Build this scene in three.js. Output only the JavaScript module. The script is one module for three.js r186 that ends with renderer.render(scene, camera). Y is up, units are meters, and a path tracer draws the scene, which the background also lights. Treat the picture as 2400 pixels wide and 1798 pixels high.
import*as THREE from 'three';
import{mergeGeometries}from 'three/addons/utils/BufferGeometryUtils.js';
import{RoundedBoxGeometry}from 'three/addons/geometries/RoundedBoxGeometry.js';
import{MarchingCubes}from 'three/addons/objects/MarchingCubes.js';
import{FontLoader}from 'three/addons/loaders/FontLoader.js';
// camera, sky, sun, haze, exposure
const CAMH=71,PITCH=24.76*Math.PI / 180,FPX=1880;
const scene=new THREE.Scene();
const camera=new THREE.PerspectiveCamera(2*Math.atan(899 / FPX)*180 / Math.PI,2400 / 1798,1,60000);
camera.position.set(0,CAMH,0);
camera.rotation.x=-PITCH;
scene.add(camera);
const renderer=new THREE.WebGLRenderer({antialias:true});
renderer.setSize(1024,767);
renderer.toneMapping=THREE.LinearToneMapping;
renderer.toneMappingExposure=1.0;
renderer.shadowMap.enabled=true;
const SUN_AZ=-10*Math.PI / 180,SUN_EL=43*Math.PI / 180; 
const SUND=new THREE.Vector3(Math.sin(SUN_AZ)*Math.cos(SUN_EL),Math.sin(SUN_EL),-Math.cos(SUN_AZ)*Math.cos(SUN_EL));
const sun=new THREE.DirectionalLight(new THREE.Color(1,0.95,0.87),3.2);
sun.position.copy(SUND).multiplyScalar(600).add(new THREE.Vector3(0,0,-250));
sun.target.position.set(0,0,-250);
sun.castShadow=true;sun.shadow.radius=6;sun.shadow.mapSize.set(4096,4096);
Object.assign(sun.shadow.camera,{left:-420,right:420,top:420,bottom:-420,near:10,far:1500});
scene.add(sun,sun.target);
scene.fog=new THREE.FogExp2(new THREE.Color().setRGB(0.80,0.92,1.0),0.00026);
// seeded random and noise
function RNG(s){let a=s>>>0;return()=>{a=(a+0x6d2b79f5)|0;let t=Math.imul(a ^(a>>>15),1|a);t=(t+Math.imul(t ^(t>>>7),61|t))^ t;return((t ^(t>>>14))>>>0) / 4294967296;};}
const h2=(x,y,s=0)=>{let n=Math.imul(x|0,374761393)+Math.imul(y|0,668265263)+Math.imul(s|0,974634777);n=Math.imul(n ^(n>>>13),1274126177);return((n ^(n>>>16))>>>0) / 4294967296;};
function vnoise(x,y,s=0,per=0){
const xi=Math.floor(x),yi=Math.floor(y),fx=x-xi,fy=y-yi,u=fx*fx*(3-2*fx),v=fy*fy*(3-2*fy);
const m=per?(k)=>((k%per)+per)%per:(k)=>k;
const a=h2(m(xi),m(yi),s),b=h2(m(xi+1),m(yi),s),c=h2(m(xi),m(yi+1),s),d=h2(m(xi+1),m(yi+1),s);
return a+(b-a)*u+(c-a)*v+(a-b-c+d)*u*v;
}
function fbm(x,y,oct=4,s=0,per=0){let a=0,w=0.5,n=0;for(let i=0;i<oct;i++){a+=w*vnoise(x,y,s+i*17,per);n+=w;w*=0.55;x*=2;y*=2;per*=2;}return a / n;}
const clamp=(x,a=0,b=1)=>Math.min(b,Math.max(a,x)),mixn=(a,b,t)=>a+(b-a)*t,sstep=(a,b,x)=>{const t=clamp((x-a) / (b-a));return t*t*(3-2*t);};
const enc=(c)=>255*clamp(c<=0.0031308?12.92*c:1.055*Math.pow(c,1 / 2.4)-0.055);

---

Retype the data exactly as given.

Build this scene in three.js. Output only the JavaScript module. The script is one module for three.js r186 that ends with renderer.render(scene, camera). Y is up, units are meters, and a path tracer draws the scene, which the background also lights. Treat the picture as 2400 pixels wide and 1798 pixels high.
import*as THREE from 'three';
import{mergeGeometries}from 'three/addons/utils/BufferGeometryUtils.js';
import{RoundedBoxGeometry}from 'three/addons/geometries/RoundedBoxGeometry.js';
import{MarchingCubes}from 'three/addons/objects/MarchingCubes.js';
import{FontLoader}from 'three/addons/loaders/FontLoader.js';
// camera, sky, sun, haze, exposure
const CAMH=71,PITCH=24.76*Math.PI / 180,FPX=1880;
const scene=new THREE.Scene();
const camera=new THREE.PerspectiveCamera(2*Math.atan(899 / FPX)*180 / Math.PI,2400 / 1798,1,60000);
camera.position.set(0,CAMH,0);
camera.rotation.x=-PITCH;
scene.add(camera);
const renderer=new THREE.WebGLRenderer({antialias:true});
renderer.setSize(1024,767);
renderer.toneMapping=THREE.LinearToneMapping;
renderer.toneMappingExposure=1.0;
renderer.shadowMap.enabled=true;
const SUN_AZ=-10*Math.PI / 180,SUN_EL=43*Math.PI / 180; 
const SUND=new THREE.Vector3(Math.sin(SUN_AZ)*Math.cos(SUN_EL),Math.sin(SUN_EL),-Math.cos(SUN_AZ)*Math.cos(SUN_EL));
const sun=new THREE.DirectionalLight(new THREE.Color(1,0.95,0.87),3.2);
sun.position.copy(SUND).multiplyScalar(600).add(new THREE.Vector3(0,0,-250));
sun.target.position.set(0,0,-250);
sun.castShadow=true;sun.shadow.radius=6;sun.shadow.mapSize.set(4096,4096);
Object.assign(sun.shadow.camera,{left:-420,right:420,top:420,bottom:-420,near:10,far:1500});
scene.add(sun,sun.target);
scene.fog=new THREE.FogExp2(new THREE.Color().setRGB(0.80,0.92,1.0),0.00026);
// seeded random and noise
function RNG(s){let a=s>>>0;return()=>{a=(a+0x6d2b79f5)|0;let t=Math.imul(a ^(a>>>15),1|a);t=(t+Math.imul(t ^(t>>>7),61|t))^ t;return((t ^(t>>>14))>>>0) / 4294967296;};}
const h2=(x,y,s=0)=>{let n=Math.imul(x|0,374761393)+Math.imul(y|0,668265263)+Math.imul(s|0,974634777);n=Math.imul(n ^(n>>>13),1274126177);return((n ^(n>>>16))>>>0) / 4294967296;};
function vnoise(x,y,s=0,per=0){
const xi=Math.floor(x),yi=Math.floor(y),fx=x-xi,fy=y-yi,u=fx*fx*(3-2*fx),v=fy*fy*(3-2*fy);
const m=per?(k)=>((k%per)+per)%per:(k)=>k;
const a=h2(m(xi),m(yi),s),b=h2(m(xi+1),m(yi),s),c=h2(m(xi),m(yi+1),s),d=h2(m(xi+1),m(yi+1),s);
return a+(b-a)*u+(c-a)*v+(a-b-c+d)*u*v;
}
function fbm(x,y,oct=4,s=0,per=0){let a=0,w=0.5,n=0;for(let i=0;i<oct;i++){a+=w*vnoise(x,y,s+i*17,per);n+=w;w*=0.55;x*=2;y*=2;per*=2;}return a / n;}
const clamp=(x,a=0,b=1)=>Math.min(b,Math.max(a,x)),mixn=(a,b,t)=>a+(b-a)*t,sstep=(a,b,x)=>{const t=clamp((x-a) / (b-a));return t*t*(3-2*t);};
const enc=(c)=>255*clamp(c<=0.0031308?12.92*c:1.055*Math.pow(c,1 / 2.4)-0.055);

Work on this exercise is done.